- [WHAT NEEDS TO BE DONE] Print exactly the part opening with the line containing "Keep writing the" and closing with the line containing "return a if", with both of those lines included.

- [RECORDS FOR THIS TASK]
= = = = =

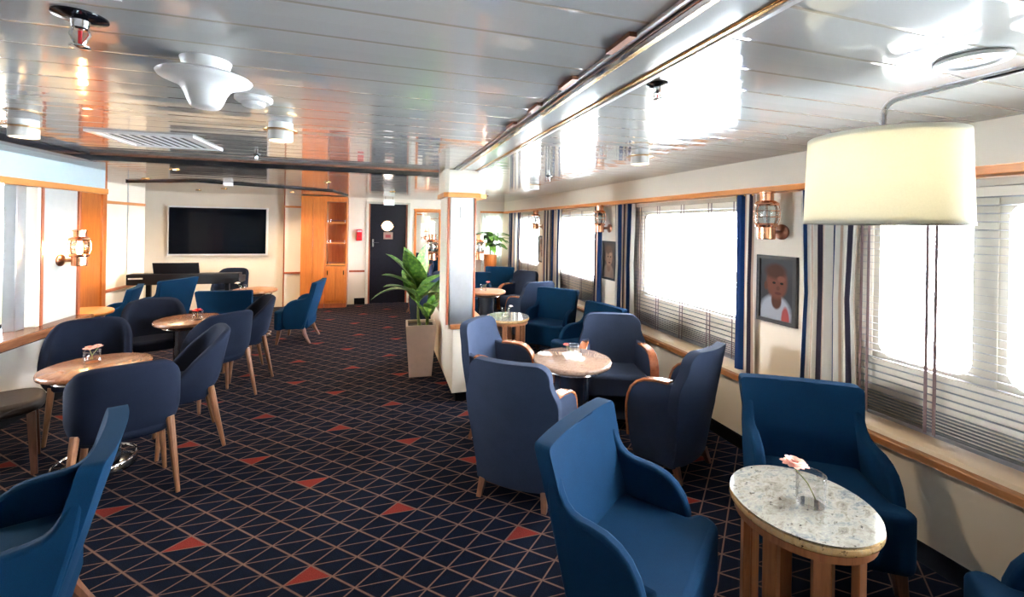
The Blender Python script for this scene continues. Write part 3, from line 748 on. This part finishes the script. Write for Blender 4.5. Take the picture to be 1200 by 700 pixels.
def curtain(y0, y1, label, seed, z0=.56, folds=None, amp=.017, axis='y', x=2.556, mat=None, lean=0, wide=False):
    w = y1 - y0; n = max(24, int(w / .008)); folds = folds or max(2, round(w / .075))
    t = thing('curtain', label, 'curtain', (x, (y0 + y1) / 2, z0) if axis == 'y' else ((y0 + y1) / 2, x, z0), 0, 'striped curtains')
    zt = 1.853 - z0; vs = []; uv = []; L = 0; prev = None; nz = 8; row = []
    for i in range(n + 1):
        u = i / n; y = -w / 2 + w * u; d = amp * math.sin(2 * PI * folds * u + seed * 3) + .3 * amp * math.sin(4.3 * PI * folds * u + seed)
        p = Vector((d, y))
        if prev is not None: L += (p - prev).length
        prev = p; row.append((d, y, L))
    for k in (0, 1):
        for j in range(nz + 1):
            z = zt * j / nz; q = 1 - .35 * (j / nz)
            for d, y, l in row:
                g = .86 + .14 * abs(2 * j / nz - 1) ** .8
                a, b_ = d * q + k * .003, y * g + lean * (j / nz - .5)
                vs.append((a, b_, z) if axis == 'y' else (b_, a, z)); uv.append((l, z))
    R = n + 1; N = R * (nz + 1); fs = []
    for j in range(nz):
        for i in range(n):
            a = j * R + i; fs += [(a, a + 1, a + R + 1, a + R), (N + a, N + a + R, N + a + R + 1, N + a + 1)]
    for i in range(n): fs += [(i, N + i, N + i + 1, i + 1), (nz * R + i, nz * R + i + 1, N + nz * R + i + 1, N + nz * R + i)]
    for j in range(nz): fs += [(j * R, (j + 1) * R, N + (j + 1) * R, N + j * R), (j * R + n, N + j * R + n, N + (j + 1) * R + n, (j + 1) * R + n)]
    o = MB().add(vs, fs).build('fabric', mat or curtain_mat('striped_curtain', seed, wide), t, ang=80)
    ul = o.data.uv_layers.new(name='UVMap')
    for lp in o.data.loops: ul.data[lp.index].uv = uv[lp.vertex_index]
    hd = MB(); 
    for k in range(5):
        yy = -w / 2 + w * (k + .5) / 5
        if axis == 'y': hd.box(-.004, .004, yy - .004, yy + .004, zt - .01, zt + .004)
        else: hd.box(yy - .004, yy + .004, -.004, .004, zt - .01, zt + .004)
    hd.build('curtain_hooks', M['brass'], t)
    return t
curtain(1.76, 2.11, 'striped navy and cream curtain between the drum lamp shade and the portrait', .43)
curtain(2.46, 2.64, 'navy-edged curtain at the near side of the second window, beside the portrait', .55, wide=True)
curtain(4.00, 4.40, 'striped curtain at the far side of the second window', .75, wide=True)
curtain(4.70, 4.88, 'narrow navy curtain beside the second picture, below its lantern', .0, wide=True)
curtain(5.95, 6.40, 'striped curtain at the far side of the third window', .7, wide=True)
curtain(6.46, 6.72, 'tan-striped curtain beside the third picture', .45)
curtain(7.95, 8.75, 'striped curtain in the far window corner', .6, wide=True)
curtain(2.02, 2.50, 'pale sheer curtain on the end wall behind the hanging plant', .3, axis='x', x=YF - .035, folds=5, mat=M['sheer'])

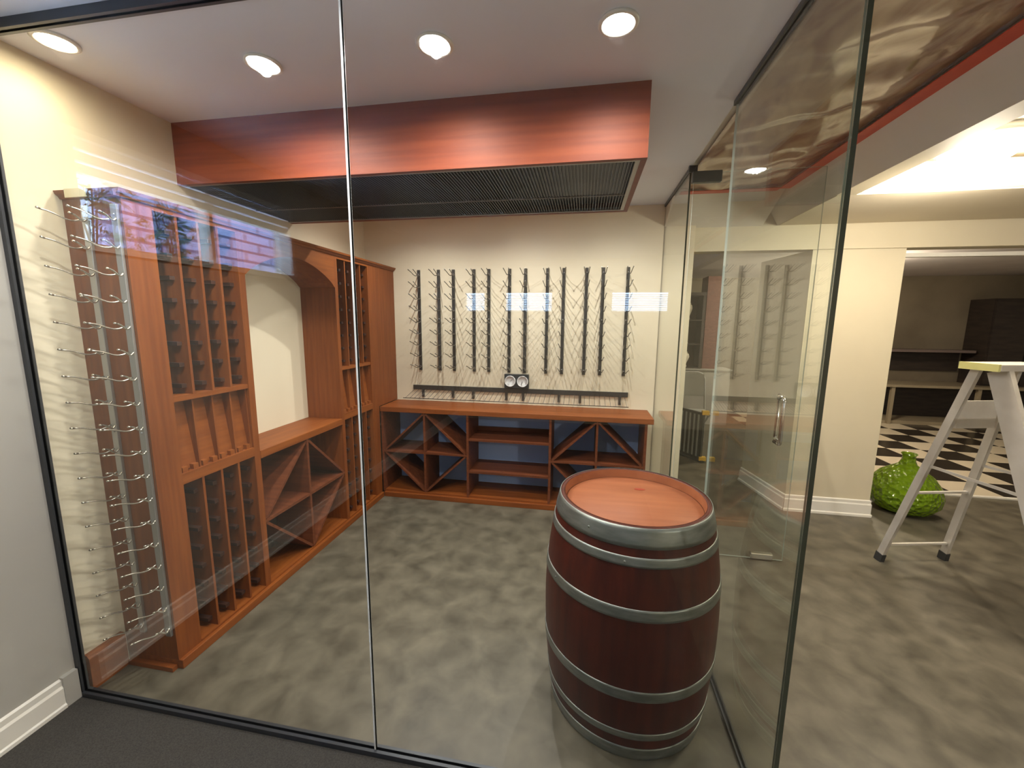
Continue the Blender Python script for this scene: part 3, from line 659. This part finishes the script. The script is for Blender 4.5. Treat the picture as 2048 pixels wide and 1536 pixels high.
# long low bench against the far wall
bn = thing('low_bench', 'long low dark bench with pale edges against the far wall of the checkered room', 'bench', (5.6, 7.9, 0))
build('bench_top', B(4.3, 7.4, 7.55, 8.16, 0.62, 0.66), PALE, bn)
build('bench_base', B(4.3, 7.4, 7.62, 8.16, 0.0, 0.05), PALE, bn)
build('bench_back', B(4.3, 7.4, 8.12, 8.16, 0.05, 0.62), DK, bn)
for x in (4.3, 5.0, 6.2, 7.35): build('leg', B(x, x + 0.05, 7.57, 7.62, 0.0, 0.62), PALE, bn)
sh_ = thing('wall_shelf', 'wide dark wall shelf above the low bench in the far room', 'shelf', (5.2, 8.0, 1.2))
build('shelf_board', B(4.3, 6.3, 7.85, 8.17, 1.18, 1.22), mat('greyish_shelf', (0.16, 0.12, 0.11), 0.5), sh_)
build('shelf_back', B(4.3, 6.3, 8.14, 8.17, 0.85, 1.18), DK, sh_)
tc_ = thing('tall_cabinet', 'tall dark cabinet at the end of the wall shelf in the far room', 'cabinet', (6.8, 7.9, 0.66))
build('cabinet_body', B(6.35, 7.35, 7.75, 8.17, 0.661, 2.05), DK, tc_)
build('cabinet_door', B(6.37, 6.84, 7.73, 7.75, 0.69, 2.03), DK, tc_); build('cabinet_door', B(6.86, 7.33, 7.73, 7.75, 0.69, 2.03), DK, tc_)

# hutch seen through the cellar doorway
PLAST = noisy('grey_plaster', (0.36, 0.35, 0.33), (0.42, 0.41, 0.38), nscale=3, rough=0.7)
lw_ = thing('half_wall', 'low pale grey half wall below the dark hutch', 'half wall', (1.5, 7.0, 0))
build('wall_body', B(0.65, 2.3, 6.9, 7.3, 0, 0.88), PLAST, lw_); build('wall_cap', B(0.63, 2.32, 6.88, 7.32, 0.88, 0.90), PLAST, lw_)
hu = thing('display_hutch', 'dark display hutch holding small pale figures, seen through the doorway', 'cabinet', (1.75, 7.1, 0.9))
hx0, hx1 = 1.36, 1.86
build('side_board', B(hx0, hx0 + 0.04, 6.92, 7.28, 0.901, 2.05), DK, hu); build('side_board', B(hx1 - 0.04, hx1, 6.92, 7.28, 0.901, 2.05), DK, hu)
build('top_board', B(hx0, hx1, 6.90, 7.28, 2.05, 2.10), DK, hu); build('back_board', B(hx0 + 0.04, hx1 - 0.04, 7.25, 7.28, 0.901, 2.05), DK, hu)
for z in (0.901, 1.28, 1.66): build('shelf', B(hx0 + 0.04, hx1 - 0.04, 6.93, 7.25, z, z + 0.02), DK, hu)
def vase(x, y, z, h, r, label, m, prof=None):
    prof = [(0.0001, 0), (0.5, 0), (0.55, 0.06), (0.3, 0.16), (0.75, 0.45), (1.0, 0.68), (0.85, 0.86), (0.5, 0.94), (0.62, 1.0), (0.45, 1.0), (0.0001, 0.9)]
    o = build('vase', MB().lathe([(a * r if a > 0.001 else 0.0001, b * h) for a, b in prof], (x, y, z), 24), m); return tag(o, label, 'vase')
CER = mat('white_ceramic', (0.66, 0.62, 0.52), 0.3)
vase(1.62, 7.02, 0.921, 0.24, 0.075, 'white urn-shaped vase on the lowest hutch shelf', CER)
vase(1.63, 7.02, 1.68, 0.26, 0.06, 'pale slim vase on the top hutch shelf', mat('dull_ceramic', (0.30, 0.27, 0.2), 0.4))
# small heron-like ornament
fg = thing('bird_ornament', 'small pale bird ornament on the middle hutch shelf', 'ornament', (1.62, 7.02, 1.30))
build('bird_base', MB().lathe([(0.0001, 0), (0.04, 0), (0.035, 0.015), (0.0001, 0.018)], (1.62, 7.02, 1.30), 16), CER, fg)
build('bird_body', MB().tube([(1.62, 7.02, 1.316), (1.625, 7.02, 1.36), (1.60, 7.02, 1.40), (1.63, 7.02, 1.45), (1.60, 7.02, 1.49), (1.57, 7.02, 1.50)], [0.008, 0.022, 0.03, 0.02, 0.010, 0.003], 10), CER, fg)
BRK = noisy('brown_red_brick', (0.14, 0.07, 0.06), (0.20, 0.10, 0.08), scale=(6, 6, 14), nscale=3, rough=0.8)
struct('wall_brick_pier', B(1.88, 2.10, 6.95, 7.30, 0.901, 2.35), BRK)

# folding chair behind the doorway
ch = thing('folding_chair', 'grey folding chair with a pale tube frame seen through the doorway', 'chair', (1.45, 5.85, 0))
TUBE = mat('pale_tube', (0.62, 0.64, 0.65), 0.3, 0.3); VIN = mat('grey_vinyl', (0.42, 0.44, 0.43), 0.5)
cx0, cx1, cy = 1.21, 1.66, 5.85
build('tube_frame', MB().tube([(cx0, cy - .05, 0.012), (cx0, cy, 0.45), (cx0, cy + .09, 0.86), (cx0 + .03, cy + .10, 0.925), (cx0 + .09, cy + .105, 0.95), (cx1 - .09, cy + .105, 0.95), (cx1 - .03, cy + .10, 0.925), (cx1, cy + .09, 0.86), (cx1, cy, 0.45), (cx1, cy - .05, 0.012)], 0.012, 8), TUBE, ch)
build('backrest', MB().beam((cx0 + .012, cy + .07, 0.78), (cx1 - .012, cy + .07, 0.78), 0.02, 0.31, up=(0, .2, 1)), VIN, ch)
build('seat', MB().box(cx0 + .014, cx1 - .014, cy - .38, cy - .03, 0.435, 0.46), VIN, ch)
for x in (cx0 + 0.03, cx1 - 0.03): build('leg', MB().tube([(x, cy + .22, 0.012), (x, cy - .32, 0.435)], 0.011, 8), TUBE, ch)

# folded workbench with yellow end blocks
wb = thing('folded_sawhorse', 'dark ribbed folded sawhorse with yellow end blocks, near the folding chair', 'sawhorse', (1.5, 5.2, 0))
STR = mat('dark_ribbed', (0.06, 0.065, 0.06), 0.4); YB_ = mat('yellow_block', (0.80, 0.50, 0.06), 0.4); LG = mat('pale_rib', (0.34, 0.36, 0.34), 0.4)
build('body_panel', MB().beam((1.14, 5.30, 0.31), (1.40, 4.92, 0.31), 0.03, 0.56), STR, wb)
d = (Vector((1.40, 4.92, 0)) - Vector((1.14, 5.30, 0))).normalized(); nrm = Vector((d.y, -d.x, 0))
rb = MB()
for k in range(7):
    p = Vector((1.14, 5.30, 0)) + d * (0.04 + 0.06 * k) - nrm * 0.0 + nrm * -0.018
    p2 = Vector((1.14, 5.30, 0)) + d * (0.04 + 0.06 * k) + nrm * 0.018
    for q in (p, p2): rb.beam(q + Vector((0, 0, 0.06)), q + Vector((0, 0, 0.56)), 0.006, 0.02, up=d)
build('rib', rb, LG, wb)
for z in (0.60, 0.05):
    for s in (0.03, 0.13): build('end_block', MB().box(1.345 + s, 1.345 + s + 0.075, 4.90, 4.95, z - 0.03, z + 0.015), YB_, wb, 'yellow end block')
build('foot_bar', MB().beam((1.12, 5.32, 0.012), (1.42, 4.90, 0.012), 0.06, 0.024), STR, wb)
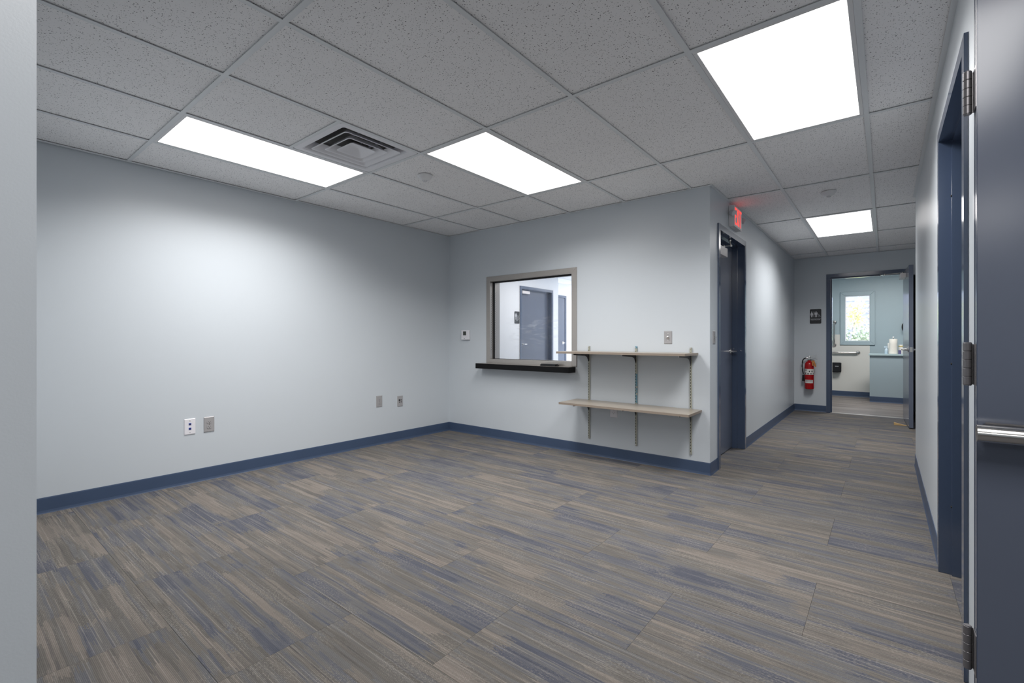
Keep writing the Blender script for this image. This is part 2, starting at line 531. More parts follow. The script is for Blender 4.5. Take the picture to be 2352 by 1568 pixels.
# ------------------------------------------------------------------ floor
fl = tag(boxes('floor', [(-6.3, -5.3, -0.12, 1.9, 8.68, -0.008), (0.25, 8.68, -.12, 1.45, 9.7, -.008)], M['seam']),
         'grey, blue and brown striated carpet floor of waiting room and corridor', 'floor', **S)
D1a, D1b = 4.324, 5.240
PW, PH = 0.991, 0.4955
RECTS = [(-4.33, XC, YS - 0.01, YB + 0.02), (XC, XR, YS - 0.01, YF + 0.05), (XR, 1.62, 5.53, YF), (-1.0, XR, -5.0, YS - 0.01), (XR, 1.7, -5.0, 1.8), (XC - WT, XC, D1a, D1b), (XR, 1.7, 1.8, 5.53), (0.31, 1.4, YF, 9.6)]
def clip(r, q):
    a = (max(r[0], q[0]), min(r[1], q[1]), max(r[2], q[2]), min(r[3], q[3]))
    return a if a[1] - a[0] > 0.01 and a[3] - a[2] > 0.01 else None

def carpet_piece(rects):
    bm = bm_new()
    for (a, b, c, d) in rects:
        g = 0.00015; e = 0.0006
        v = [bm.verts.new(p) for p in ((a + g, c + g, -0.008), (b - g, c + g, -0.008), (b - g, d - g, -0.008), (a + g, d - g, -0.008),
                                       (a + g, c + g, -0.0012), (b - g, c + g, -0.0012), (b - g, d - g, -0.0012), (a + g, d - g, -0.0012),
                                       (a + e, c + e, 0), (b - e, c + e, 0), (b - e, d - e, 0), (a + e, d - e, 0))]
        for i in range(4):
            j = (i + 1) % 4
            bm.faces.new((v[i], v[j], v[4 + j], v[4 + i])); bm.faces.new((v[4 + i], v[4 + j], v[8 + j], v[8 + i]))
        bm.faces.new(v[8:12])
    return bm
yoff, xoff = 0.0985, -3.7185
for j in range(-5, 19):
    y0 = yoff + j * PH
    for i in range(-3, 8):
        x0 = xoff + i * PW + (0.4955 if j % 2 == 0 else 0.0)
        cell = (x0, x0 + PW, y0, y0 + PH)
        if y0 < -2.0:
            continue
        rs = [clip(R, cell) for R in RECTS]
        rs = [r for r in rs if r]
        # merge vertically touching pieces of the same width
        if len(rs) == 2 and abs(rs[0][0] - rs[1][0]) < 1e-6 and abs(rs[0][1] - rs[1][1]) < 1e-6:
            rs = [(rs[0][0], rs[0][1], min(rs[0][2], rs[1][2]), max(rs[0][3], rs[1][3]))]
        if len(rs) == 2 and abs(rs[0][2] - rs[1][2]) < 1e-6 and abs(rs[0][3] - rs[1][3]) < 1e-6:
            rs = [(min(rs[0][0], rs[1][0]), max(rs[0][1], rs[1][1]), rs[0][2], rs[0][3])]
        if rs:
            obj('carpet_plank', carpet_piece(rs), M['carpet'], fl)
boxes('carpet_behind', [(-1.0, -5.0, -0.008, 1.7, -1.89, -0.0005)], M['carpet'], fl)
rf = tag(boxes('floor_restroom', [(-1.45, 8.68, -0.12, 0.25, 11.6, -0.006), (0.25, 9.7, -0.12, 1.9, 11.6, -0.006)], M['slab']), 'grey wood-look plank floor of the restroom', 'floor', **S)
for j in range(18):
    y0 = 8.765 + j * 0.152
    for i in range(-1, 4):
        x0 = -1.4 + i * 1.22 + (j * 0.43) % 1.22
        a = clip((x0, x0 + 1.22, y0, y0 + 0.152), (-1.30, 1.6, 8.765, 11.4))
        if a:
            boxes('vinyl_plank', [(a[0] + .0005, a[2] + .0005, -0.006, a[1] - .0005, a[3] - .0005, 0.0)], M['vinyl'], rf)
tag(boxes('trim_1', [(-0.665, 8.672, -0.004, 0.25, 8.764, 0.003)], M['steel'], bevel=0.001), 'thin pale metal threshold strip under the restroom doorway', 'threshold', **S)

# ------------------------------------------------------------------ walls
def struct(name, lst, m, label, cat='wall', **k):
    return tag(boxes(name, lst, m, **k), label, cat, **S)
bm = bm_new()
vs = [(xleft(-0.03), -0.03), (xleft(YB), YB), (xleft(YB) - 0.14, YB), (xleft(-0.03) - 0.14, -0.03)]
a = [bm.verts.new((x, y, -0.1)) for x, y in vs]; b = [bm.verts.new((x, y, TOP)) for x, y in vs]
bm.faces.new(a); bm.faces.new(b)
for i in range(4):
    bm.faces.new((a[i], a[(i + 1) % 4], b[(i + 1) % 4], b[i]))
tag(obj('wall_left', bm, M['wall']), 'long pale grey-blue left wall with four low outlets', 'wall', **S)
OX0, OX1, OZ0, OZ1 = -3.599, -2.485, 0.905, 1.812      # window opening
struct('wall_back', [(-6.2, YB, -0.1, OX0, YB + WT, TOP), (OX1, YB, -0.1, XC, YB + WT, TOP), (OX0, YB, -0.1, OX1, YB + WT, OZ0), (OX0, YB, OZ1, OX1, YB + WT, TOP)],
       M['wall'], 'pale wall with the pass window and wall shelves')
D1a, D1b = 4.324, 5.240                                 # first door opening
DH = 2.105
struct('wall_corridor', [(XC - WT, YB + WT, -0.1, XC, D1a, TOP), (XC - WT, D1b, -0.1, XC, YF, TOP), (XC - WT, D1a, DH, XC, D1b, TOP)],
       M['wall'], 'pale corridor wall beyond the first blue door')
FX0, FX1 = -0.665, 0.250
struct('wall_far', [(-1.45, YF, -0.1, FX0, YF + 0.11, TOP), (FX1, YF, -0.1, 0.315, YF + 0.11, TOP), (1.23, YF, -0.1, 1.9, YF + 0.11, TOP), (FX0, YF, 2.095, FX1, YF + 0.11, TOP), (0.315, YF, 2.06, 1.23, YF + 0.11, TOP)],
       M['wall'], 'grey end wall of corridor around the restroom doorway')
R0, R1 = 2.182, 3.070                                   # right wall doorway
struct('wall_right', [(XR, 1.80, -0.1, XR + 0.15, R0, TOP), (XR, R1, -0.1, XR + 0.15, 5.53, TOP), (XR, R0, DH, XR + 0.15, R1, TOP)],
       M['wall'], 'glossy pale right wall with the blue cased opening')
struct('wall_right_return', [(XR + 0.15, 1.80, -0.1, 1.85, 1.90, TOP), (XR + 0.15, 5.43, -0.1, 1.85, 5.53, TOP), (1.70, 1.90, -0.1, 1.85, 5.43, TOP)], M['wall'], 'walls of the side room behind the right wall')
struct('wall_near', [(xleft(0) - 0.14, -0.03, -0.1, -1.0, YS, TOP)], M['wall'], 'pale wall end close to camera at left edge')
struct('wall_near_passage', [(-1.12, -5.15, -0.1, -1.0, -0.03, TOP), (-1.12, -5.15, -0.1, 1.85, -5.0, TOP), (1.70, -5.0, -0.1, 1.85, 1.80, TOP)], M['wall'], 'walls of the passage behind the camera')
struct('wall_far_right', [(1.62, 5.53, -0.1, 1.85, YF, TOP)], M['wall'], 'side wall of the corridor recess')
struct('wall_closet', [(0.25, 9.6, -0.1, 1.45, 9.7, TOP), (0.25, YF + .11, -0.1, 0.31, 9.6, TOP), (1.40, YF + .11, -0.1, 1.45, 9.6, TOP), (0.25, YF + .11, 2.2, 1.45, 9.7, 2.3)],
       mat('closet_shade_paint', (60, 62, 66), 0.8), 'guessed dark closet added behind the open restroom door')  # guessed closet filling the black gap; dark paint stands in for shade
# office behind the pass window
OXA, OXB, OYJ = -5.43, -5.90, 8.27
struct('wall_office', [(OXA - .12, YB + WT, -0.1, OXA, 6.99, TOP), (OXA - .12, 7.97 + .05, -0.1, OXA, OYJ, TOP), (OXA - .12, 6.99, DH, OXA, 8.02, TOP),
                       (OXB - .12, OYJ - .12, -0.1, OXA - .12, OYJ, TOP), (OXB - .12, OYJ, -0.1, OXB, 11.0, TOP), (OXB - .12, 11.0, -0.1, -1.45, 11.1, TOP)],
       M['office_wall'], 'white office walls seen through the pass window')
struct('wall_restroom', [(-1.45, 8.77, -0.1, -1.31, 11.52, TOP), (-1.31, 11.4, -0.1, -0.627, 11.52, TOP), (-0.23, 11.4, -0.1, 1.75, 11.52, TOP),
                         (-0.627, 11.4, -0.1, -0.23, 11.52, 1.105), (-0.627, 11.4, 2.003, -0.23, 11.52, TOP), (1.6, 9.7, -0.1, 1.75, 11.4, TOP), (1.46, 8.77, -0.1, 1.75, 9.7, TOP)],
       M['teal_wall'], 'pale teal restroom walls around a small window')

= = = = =

- [RESPONSE TO THE EXERCISE]
Keep writing the Blender script for this image. This is part 2, starting at line 531. More parts follow. The script is for Blender 4.5. Take the picture to be 2352 by 1568 pixels.
# ------------------------------------------------------------------ floor
fl = tag(boxes('floor', [(-6.3, -5.3, -0.12, 1.9, 8.68, -0.008), (0.25, 8.68, -.12, 1.45, 9.7, -.008)], M['seam']),
         'grey, blue and brown striated carpet floor of waiting room and corridor', 'floor', **S)
D1a, D1b = 4.324, 5.240
PW, PH = 0.991, 0.4955
RECTS = [(-4.33, XC, YS - 0.01, YB + 0.02), (XC, XR, YS - 0.01, YF + 0.05), (XR, 1.62, 5.53, YF), (-1.0, XR, -5.0, YS - 0.01), (XR, 1.7, -5.0, 1.8), (XC - WT, XC, D1a, D1b), (XR, 1.7, 1.8, 5.53), (0.31, 1.4, YF, 9.6)]
def clip(r, q):
    a = (max(r[0], q[0]), min(r[1], q[1]), max(r[2], q[2]), min(r[3], q[3]))
    return a if a[1] - a[0] > 0.01 and a[3] - a[2] > 0.01 else None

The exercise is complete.